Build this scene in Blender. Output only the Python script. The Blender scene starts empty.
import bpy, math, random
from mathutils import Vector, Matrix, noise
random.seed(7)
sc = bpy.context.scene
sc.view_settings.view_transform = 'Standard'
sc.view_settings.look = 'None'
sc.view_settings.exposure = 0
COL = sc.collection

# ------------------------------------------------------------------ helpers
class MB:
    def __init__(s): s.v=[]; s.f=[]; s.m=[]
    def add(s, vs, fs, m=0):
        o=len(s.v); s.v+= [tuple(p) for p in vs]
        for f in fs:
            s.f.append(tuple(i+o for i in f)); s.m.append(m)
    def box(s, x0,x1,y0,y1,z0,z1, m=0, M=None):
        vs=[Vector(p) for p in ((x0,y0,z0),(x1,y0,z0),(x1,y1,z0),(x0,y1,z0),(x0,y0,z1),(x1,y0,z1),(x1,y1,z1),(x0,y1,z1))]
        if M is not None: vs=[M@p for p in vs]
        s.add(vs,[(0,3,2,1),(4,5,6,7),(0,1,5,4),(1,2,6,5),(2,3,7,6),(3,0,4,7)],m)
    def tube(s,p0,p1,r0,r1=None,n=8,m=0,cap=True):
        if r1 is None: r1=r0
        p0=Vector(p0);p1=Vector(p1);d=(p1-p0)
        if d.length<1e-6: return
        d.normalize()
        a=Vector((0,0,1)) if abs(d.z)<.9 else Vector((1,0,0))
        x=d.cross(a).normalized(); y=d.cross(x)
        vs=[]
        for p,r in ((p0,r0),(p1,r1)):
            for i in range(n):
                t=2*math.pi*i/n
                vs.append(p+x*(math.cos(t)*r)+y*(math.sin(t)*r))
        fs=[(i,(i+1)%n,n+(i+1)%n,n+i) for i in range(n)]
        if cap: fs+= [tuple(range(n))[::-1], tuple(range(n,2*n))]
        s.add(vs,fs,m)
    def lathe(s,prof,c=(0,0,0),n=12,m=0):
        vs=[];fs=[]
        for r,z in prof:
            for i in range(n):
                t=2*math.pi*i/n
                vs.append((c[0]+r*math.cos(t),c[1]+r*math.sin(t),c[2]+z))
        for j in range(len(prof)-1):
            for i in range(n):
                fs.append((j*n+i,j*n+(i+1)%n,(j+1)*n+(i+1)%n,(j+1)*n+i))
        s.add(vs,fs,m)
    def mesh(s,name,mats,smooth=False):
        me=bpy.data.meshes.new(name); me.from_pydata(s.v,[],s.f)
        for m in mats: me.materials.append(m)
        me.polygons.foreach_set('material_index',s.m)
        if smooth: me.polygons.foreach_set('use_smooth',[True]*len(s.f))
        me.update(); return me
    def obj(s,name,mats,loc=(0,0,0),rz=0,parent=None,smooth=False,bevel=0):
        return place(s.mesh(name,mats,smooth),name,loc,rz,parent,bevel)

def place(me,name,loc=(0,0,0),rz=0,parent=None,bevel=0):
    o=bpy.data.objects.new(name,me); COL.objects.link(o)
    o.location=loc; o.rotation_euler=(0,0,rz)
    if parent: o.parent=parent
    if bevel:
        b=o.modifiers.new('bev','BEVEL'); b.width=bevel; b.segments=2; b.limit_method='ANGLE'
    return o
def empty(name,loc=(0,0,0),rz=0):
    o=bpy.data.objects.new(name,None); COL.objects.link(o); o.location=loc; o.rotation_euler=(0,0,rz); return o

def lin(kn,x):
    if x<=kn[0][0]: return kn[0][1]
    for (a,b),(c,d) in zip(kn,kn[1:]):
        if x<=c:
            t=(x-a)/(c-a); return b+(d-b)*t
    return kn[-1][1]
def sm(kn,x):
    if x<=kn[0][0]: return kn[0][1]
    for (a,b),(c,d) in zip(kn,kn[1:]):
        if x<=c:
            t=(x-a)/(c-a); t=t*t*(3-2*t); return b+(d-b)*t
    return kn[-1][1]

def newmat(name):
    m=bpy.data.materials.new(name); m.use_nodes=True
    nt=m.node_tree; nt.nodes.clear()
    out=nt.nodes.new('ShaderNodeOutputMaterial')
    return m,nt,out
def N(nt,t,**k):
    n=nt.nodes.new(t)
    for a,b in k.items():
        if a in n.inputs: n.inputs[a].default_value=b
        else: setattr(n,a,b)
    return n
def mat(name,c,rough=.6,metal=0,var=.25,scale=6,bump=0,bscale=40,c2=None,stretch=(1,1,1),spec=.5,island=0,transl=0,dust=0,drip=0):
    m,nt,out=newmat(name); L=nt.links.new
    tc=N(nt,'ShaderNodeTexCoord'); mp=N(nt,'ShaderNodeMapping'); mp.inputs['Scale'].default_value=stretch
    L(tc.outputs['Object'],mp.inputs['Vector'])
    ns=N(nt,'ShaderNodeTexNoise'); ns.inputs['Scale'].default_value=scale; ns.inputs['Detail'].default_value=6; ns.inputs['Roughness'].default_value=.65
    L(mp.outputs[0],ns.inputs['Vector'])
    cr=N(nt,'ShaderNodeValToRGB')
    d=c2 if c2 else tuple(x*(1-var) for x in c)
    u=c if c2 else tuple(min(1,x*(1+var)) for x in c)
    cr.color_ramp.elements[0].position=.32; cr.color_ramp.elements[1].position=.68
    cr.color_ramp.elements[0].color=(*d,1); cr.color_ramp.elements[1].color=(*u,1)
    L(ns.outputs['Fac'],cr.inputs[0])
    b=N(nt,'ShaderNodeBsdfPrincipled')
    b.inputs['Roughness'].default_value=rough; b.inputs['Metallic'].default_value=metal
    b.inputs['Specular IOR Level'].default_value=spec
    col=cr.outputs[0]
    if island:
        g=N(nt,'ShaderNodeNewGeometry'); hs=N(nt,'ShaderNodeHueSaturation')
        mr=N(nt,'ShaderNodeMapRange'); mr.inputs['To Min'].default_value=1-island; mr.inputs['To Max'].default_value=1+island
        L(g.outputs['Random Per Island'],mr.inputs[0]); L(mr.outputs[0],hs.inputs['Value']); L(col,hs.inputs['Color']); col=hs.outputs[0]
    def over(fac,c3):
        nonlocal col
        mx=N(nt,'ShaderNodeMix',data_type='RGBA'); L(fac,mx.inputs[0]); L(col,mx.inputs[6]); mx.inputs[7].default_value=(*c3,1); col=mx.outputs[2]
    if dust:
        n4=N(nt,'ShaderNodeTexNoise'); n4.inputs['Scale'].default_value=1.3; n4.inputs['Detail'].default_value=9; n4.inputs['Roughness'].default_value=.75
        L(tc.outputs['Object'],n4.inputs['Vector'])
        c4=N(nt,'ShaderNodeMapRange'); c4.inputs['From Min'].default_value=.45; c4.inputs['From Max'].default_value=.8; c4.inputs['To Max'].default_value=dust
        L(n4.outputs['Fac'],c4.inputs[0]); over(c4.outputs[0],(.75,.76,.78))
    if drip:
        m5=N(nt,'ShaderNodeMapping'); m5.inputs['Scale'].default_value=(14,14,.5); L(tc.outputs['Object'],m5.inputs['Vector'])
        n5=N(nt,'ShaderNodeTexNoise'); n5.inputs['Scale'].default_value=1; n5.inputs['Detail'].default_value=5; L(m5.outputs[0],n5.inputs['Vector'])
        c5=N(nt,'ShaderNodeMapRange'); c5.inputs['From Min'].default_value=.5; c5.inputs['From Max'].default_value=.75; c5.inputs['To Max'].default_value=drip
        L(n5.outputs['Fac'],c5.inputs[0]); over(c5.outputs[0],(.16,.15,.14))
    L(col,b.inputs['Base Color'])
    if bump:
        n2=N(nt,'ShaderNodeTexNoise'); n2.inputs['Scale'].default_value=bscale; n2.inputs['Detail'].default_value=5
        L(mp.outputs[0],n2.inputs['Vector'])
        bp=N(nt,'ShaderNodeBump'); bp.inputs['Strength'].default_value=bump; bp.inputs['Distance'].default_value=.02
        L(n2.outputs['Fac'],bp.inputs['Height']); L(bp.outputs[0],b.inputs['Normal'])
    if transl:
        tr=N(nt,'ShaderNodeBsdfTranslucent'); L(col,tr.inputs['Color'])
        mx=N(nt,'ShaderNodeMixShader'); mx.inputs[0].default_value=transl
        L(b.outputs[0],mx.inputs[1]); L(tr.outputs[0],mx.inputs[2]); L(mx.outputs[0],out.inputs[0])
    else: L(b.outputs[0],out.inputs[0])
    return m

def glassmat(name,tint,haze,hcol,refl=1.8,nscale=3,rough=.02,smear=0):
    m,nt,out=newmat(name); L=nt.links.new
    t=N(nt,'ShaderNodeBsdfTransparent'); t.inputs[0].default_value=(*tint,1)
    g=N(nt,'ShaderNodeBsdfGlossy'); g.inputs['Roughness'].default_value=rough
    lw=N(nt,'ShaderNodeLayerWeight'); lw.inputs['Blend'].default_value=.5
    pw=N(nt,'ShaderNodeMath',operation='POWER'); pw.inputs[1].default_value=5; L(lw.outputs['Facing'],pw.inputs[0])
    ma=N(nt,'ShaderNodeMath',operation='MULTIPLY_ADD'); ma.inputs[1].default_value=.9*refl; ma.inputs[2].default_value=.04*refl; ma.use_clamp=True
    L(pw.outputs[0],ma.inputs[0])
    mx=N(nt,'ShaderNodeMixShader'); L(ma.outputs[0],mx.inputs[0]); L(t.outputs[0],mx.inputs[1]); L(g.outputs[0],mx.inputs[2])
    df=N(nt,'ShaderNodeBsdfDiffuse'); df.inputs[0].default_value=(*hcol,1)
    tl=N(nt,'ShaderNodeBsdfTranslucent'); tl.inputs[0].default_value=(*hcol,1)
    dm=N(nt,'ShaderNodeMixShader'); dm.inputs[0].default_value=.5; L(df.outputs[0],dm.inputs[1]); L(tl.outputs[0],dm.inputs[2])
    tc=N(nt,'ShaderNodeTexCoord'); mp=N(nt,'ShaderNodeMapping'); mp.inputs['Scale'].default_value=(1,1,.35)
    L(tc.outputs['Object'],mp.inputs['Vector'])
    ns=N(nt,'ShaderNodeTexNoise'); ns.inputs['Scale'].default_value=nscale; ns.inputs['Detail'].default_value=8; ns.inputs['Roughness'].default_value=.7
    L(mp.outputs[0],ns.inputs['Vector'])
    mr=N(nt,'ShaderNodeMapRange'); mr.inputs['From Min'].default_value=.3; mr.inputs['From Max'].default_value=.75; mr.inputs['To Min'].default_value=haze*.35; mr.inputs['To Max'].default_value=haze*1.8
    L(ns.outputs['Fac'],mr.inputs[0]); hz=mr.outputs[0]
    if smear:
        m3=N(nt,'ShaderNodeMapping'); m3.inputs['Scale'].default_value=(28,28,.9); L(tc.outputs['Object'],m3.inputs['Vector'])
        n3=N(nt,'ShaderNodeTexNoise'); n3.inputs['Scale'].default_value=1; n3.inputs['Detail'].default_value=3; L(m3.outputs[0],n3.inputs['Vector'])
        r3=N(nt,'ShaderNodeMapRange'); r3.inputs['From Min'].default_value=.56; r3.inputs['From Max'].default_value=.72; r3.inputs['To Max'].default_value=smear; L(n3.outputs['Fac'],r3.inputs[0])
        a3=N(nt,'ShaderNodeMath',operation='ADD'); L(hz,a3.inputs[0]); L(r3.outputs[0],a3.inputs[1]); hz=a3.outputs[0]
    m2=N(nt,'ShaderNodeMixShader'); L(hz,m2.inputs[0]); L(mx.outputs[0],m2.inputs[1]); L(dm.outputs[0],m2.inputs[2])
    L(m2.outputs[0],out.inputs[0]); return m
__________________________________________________
**Task requirements**
Look through the material above and pick out each line holding the word "scene".

**Full answer**
Build this scene in Blender. Output only the Python script. The Blender scene starts empty.
sc = bpy.context.scene